Retaining customers is just as important as acquiring them. After all, revenue from existing customers is often used to attract new ones. A marketplace better serves the customer by providing them with a wider, richer product assortment to choose from. The expanded product selection also contributes to an increase in order size and, because there are more sellers with their own stock for existing product categories, reduces the likelihood of products being out of stock. These features help turn a marketplace into the go-to destination for shoppers needs; decreasing the spend needed to motivate them to return and make repeat purchases.

The increase in customer satisfaction and loyalty translates into an increased customer Lifetime Value (LTV) – the total value a customer generates for your company, over time. And of course, more sales in the long run.

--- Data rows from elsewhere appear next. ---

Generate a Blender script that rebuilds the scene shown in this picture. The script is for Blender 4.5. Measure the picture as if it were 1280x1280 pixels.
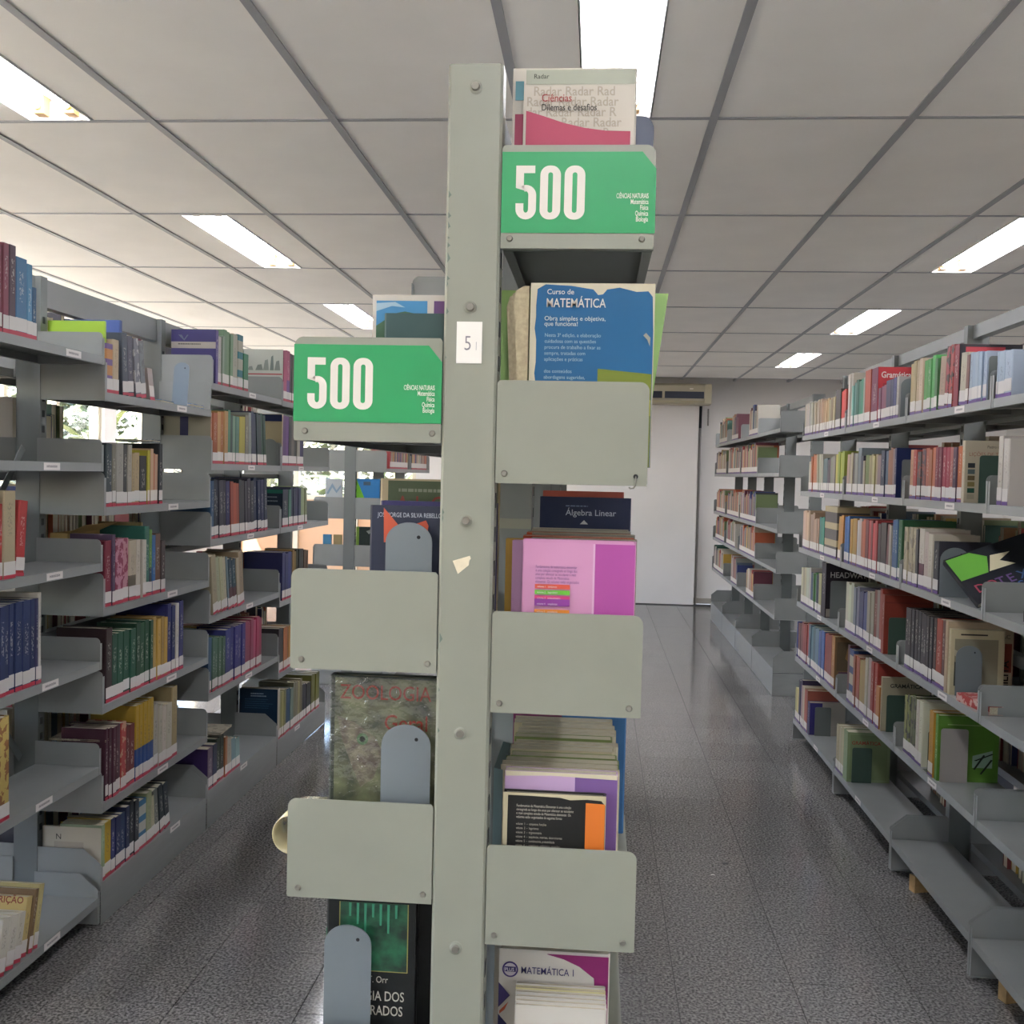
import bpy, bmesh, math, random
from mathutils import Vector, Matrix
random.seed(11)
for o in list(bpy.data.objects): bpy.data.objects.remove(o)
S = bpy.context.scene
COL = S.collection
PI = math.pi

# ------------------------------------------------------------------ camera, light, exposure
CZ = 1.5                                   # eye height
cam_d = bpy.data.cameras.new('camera'); cam = bpy.data.objects.new('camera', cam_d); COL.objects.link(cam)
cam_d.sensor_width = 36; cam_d.sensor_fit = 'HORIZONTAL'; cam_d.lens = 36 * 1297.66 / 1280
cam_d.clip_start = .05; cam_d.clip_end = 200
yaw, pitch, roll = 0.0804155, -0.0362698, 0.0229159
fw = Vector((-math.sin(yaw), math.cos(yaw), 0)); rt = Vector((math.cos(yaw), math.sin(yaw), 0)); up = Vector((0, 0, 1))
fw, up = math.cos(pitch) * fw + math.sin(pitch) * up, math.cos(pitch) * up - math.sin(pitch) * fw
rt, up = math.cos(roll) * rt + math.sin(roll) * up, math.cos(roll) * up - math.sin(roll) * rt
cam.matrix_world = Matrix(((rt.x, up.x, -fw.x, 0), (rt.y, up.y, -fw.y, 0), (rt.z, up.z, -fw.z, CZ), (0, 0, 0, 1)))
S.camera = cam
TUBE_E = 40.0                              # fluorescent tube brightness
S.view_settings.view_transform = 'Standard'; S.view_settings.look = 'None'
S.view_settings.gamma = 1; S.view_settings.use_curve_mapping = False
S.view_settings.exposure = 0.86
w = bpy.data.worlds.new('sky'); S.world = w; w.use_nodes = True
nt = w.node_tree; bg = nt.nodes['Background']
sky = nt.nodes.new('ShaderNodeTexSky'); sky.sky_type = 'NISHITA'; sky.sun_disc = False
sky.sun_elevation = math.radians(55); sky.sun_rotation = math.radians(250); sky.air_density = 1; sky.dust_density = 2
nt.links.new(sky.outputs[0], bg.inputs[0]); bg.inputs[1].default_value = 1.3
sd = bpy.data.lights.new('sun', 'SUN'); sd.energy = 22.0; sd.angle = .01; sd.color = (1, .94, .84)
sun = bpy.data.objects.new('sun', sd); COL.objects.link(sun)
sun.rotation_euler = Vector((.35, .45, -.82)).to_track_quat('-Z', 'Y').to_euler()
S.cycles.use_denoising = True
S.cycles.max_bounces = 10; S.cycles.diffuse_bounces = 6; S.cycles.glossy_bounces = 4
S.cycles.sample_clamp_indirect = 6

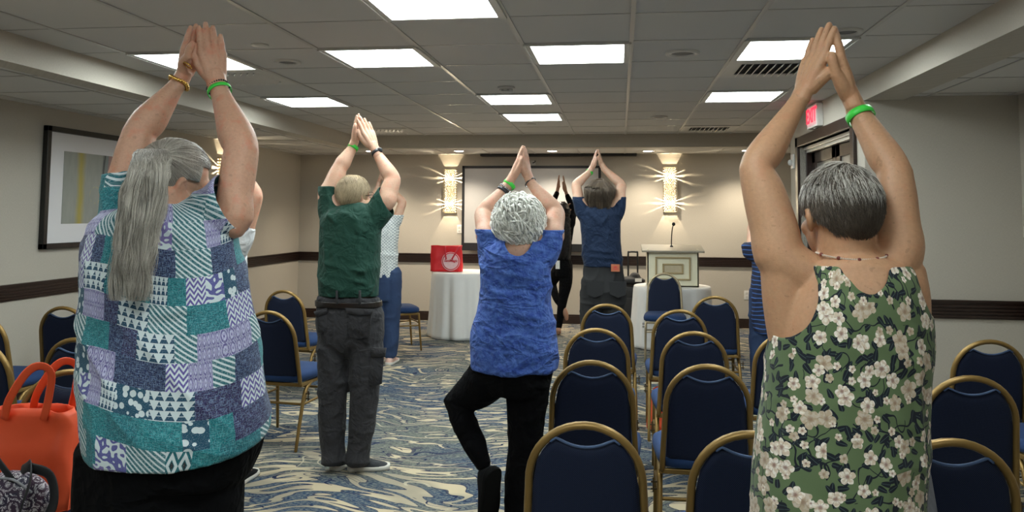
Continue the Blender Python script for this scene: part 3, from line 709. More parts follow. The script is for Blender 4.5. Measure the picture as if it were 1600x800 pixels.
# bright orange tote on the chair at lower left
def mat_orange():
    g = G('orange_nonwoven'); n = g.noise(g.co(), 9, 3); g.bump(g.noise(g.co(), 500, 2), .2, .001)
    return g.out(g.mix(n, (.80, .075, .016), (.90, .115, .03)), .6)
ORG = mat_orange()
bo = at(72, 776, 2.60); bz = .481
t = thing('tote_bag', 'bright orange tote bag standing on the chair at lower left', 'bag', (bo[0]-.015, 2.545, bz), .10)
o = mesh_obj('body', bag_body(.172, .095, .32, .020, 5, .22), ORG, t); s = o.modifiers.new('s', 'SOLIDIFY'); s.thickness = .003
for yy, dz, dx in ((-.045, .0, .0), (.05, -.02, .035)):
    mesh_obj('handle', tube([(-.075+dx, yy, .29), (-.05+dx, yy-.02, .36), (.01+dx, yy-.03, .45), (.05+dx, yy-.02, .475), (.085+dx, yy-.01, .45), (.075+dx, yy, .37), (.06+dx, yy, .29)], .014, n=8, sub=5, flat=.22, ref=(0, 1, .2)), ORG, t)
text_mesh('llum', .030, PLW, 'lettering', t, (-.045, -.125, .125), (PI/2, 0, 0), .0006)
# paisley purse in front of it
def mat_paisley():
    g = G('paisley_print'); c = g.co(); v = g.vor(c, 26); r = (v['Distance']*22).sin(); n = g.noise(c, 30, 2, .5, 1.5); l = (n*60).sin()
    f = (r*.6+l*.6).step(.25, .5); col = g.mix(f, (.008, .010, .035), (.55, .53, .56)); col = g.mix(v['Color'], col, g.mix(.1, col, (.5, .1, .12))); return g.out(col, .6)
PAIS = mat_paisley()
pb = at(22, 765, 2.32)
t = thing('purse', 'small navy and white paisley purse with black strap before the orange tote', 'purse', (pb[0]-.03, 2.36, .481))
V, F, N = remesh([ell((0, 0, .085), (.125, .06, .085)), ell((-.05, 0, .07), (.09, .06, .07)), ell((0, 0, .03), (.11, .05, .03))], .006, 6)
mesh_obj('body', (V, F), PAIS, t)
mesh_obj('strap', merge([tube([(.03, -.03, .13), (.0, -.05, .19), (-.07, -.03, .235), (-.16, 0, .235)], .014, n=8, sub=5, flat=.25, ref=(0, 1, .3)), tube([(.06, -.055, .0), (.085, -.075, .08), (.09, -.05, .15), (.06, -.01, .19), (.02, .0, .17)], .020, n=8, sub=6, flat=.15, ref=(1, .6, 0)), tube([(.06, -.02, .19), (.12, -.0, .16), (.145, -.01, .08), (.12, -.03, .01)], .016, n=8, sub=6, flat=.2, ref=(0, 1, 0))]), BLK, t)
mesh_obj('piping', tube([(-.12, -.03, .125), (-.05, -.045, .155), (.03, -.048, .158), (.09, -.04, .12)], .004, n=6), plain('grey_piping', (.3, .3, .32), .6), t)
# orange bag under the second chair of the right row
q = fl(1032, 690, 0)
t = thing('tote_bag', 'orange tote bag on the floor under the second chair of right middle row', 'bag', (q[0]+.02, q[1]+.35, 0))
o = mesh_obj('body', bag_body(.10, .07, .24, .012, 9, .2), ORG, t); s = o.modifiers.new('s', 'SOLIDIFY'); s.thickness = .003
mesh_obj('handle', tube([(-.05, 0, .22), (-.04, -.03, .27), (.02, -.04, .28), (.05, -.02, .22)], .012, n=8, sub=5, flat=.22, ref=(0, 1, 0)), ORG, t)

# ------------------------------------------------------------------ people
def mat_skin(name, c, red=.0, mott=.5):
    g = G(name); co = g.co(); n = g.noise(co, 28, 4, .6); n2 = g.noise(co, 140, 3, .6); f = g.noise(co, 420, 2, .5)
    c0 = tuple(v*.80 for v in c); c1 = tuple(min(1, v*1.12) for v in c); cr = (min(1, c[0]*1.02), c[1]*.74, c[2]*.70)
    col = g.mix(n2, c0, c1); col = g.mix((n.step(.48, .68))*mott, col, cr); col = g.mix((g.noise(co, 75, 1).gt(.70))*.45, col, tuple(v*.62 for v in c))
    x, y, z = g.xyz(co); g.bump(f*.6+g.noise(g.vec(x*90, y*90, z*420), 1, 2)*.5, .28, .0016)
    return g.out(col, .52, spec=.4, sss=.12)
def mat_hair(name, c0, c1, bumpy=.5):
    g = G(name); r = g.island(); x, y, z = g.xyz(g.co()); n = g.noise(g.vec(x*260, y*260, z*30), 1, 2); big = g.noise(g.co(), 14, 3)
    f = (r*.55+n*.25+big.step(.3, .7)*.35); col = g.mix(f, c0, c1); g.bump(n, bumpy, .002)
    return g.out(col, .42, spec=.45)
def cloth_mat(name, c, rough=.8, amt=.12, b=.25, sc=500, sheen=.05, wr=3.0, spec=.25):
    g = G(name); co = g.co(); n = g.noise(co, 12, 3); f = g.noise(co, sc, 2)
    w1 = (g.noise(co, 7, 2, .5, .8)-.5).abs(); w2 = (g.noise(co, 17, 2, .5, .6)-.5).abs()
    g.bump(f*b*.002*1000/12+(w1*-1.0)*wr+(w2*-.45)*wr, 1.0, .012); return g.out(g.mix(n*.5+f*.5, tuple(v*(1-amt) for v in c), tuple(min(1, v*(1+amt)) for v in c)), rough, sheen=sheen, spec=spec)
DENIM = (lambda g: (g.bump(g.noise(g.co(), 500, 2), .3, .001), g.out(g.mix(g.noise(g.co(), 300, 2)*.5+g.noise(g.co(), 9, 3)*.5, (.008, .018, .055), (.028, .062, .15)), .85))[1])(G('blue_denim'))
BLKDENIM = (lambda g: (g.bump(g.noise(g.co(), 500, 2), .3, .001), g.out(g.mix(g.noise(g.co(), 300, 2)*.5+g.noise(g.co(), 9, 3)*.5, (.005, .005, .006), (.024, .025, .027)), .85))[1])(G('black_denim'))
BLKCLOTH = cloth_mat('black_jersey', (.0022, .0022, .0028), .9, .25, sheen=.0, spec=.12)
SOLEW = plain('pale_rubber_sole', (.66, .63, .57), .6)
LIME = plain('lime_paper_band', (.05, .62, .06), .45, 0, 20, .08)

def joint_arm(Cn, Sh, El, Wr, rs, re, rw, elb=(0, 0, 0)):
    Sh, El, Wr, Cn = map(V3, (Sh, El, Wr, Cn)); L = lambda a, b, t: a*(1-t)+b*t
    P = [Cn, Sh, L(Sh, El, .35), L(Sh, El, .75), El, L(El, Wr, .22), L(El, Wr, .5), L(El, Wr, .8), Wr]
    r = [rs*1.0, rs*1.04, rs*.97, (rs+re)*.51, re, re*1.06, (re*.62+rw*.42), rw*1.12, rw]
    ps = [tube(P, r, 18, 4)]
    ps.append(ell(El+V3(elb)*re*.42, (re*.72,)*3))
    return ps
def frame_hand(W, tip, T):
    W, tip, T = V3(W), V3(tip), V3(T); F = nrm(tip-W); T = nrm(T-F*T.dot(F)); return W, tip, F, T
def hand(W, tip, T, inner, rw, fore, spread=1.0, thumb_in=.0, s=None, curl=.0):
    """palm, four fingers and thumb; T = direction of the thumb side, inner = towards the other palm"""
    W, tip, F, T = frame_hand(W, tip, T); s = np.linalg.norm(tip-W)/.178 if s is None else s
    N = np.cross(F, T); N = N if N.dot(V3(inner)) > 0 else -N; N = nrm(N); ps = []
    off_ = [.031, .0105, -.010, -.029]; ln = [.068, .077, .071, .054]; rr = [.0092, .0093, .0087, .0077]; kn = [.092, .095, .091, .084]; root = [.014, .005, -.005, -.014]
    for i in range(4):
        K = W+F*kn[i]*s+T*off_[i]*s-N*.001; B = W+F*.012*s+T*root[i]*s
        ps.append(tube([B, (B+K)/2-N*.001, K], [.0165*s, .0150*s, .0112*s], 12, 3))
        ang = off_[i]*1.6*(spread-1)+(-off_[i])*.9*(1 if spread <= 1 else 0)
        D = nrm(F+T*ang*(3.2 if spread > 1 else 1)); c1 = D-N*.02+N*curl*.15; l = ln[i]*s
        p1 = K+nrm(c1)*l*.45; p2 = p1+nrm(D+N*.05+N*curl*.4)*l*.30; p3 = p2+nrm(D+N*.04+N*curl*.6)*l*.25
        q = rr[i]*s; ps.append(tube([K-D*.012, K, (K+p1)/2, p1, (p1+p2)/2, p2, p3], [q*1.16, q*1.15, q*.98, q*1.04, q*.93, q*.95, q*.74], 12, 3))
    c = lambda a, b, d: W+F*a*s+T*b*s+N*d*s
    ps.append(tube([c(.012, .012, .004), c(.040, .030, .010), c(.066, .043, .012+thumb_in)], [.0175*s, .0165*s, .0125*s], 12, 4))
    ps.append(tube([c(.060, .041, .010+thumb_in), c(.080, .047, .012+thumb_in), c(.096, .048, .011+thumb_in*1.3), c(.110, .045, .008+thumb_in*1.6)], [.0122*s, .0108*s, .0112*s, .0086*s], 12, 4))
    ps.append(ell(c(.035, -.012, .006), (.022*s, .022*s, .015*s)))
    fd = nrm(fore)
    ps.append(tube([W-fd*.07, W-fd*.03, W+F*.015], [rw*1.06, rw*1.0, rw*.98], 18, 3)); ps.append(tube([W-fd*.02+T*.006, W+F*.03+T*.006], [rw*.95, rw*.85], 14, 2)); ps.append(tube([W-fd*.02-T*.006, W+F*.03-T*.006], [rw*.95, rw*.85], 14, 2))
    return ps
def head_frame(yaw, pitch=0.0, roll=0.0):
    """rows: right, forward, up.  yaw>0 turns to the person's right"""
    f = V3((math.sin(yaw)*math.cos(pitch), math.cos(yaw)*math.cos(pitch), math.sin(pitch))); r = nrm(np.cross(f, (0, 0, 1))); u = np.cross(r, f)
    c, s = math.cos(roll), math.sin(roll); return np.array([r*c-u*s, f, r*s+u*c])
def head_parts(C, A, s=1.0, neck=None, nr=.052, ears=True):
    L = lambda x, y, z: V3(C)+s*(x*A[0]+y*A[1]+z*A[2]); E = lambda c, r: ell(L(*c), tuple(q*s for q in r), A)
    ps = [E((0, -.008, .022), (.076, .096, .092)), E((0, .030, -.040), (.060, .070, .080)), E((0, .055, -.088), (.036, .036, .032)), E((0, .066, .012), (.052, .030, .030)),
          E((0, .090, -.072), (.022, .011, .006)), E((0, .089, -.082), (.019, .011, .007)), E((-.032, .083, -.006), (.013, .012, .009)), E((.032, .083, -.006), (.013, .012, .009)),
          tube([L(0, .092, .004), L(0, .104, -.018), L(0, .116, -.036), L(0, .100, -.044)], [.007*s, .009*s, .0125*s, .010*s], 10, 3),
          E((.04, .062, -.035), (.022, .022, .022)), E((-.04, .062, -.035), (.022, .022, .022))]
    if ears:
        for k in (-1, 1):
            ps.append(tube([L(k*.074, -.002, -.038), L(k*.082, -.012, -.022), L(k*.087, -.016, -.002), L(k*.085, -.008, .014), L(k*.079, .004, .010)], [.006*s, .0075*s, .0085*s, .0085*s, .006*s], 10, 3, flat=.7))
            ps.append(ell(L(k*.077, -.004, -.012), (.007*s, .016*s, .024*s), A))
    if neck is not None:
        n0 = L(0, -.022, -.01); ps.append(tube([n0, L(0, -.02, -.075), V3(neck)], [nr*1.02, nr, nr*1.18], 20, 4))
    return ps
CRC, CRR = V3((0, -.008, .022)), V3((.076, .096, .092))
def hair_shell(name, C, A, s, keep, mat, parent, off, grow=.008, noise=.0, stretch=(1, 1, 1), seed=3, vox=.006):
    r = tuple((CRR+grow)*s*V3(stretch)); V, F, N = remesh([ell(V3(C)+s*(CRC@A), r, A, 40, 26)], vox, 2)
    if noise: V = V+N*(noise*vnoise(V, 38, seed)+noise*.6*vnoise(V, 80, seed+1))[:, None]
    def kp(P):
        Q = (P-V3(C))@A.T/s; return keep(Q)
    V, F = cut(V, F, kp, 8); o = mesh_obj(name, (V, F), mat, parent, off=off); m = o.modifiers.new('s', 'SOLIDIFY'); m.thickness = .006; m.offset = -1
    return o
def scalp_pts(n, keep, grow=.006, rng=None):
    rng = rng or RNG; out = []
    while sum(map(len, out)) < n:
        d = rng.normal(size=(n*2, 3)); d /= np.linalg.norm(d, axis=1)[:, None]; P = CRC+d*(CRR+grow); out.append(P[keep(P)])
    return np.concatenate(out)[:n]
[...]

Expanding products without the overhead

For a conventional eCommerce business, creating a wider product portfolio is a natural step when looking to grow sales and meet the needs of various customer segments. But as the number of products increases, the cost of inventory, stock management and logistics goes up too. A marketplace carries less financial risk because it follows a zero inventory model with no investment in inventory or warehousing and logistics. Not having to manage growing inventory enables the operator to easily add an unlimited number of sellers and products without facing traditional roadblocks.

 

Balance demand better

Providing a broad variety of goods helps operators better ride out fluctuations in demand. Some products may experience a decline in demand, just as others surge. The large variety of products means a dip in one product category is more likely to be offset by the rise in another, ensuring the wider business is not affected by unpredictable market movements.

 

The data advantage

Marketplaces generate a lot of customer data. Harnessing this real-time information and data insights can help to transform operations, deliver the best customer experience, and ensure operators can make confident decisions to inform future product innovation.

 

The critical technology foundation

The focus for retailers today is less about developing and selling their own first-party products, and more about deploying a solution to easily manage their marketplace ecosystem including:

  • onboarding sellers
  • importing products
  • order orchestration
  • payments
  • commission calculations, and
  • support for post-purchase activities.


The Marketplacer platform is built to add flexibility to this process. Not only is it incredibly fast to onboard new sellers and import their products, you can build your solution to suit your business. This can vary from deploying an end-to-end Marketplacer solution with our full stack solution, or by adding required functionality to your existing eCommerce site with Marketplacer’s headless or connected options.


As the marketplace model continues to prove its financial value for operators, third party sellers and customers, expect to see more marketplaces launch over the coming years. In fact, retailers who fail to weigh up the marketplace model for their business, may be risking irrelevancy.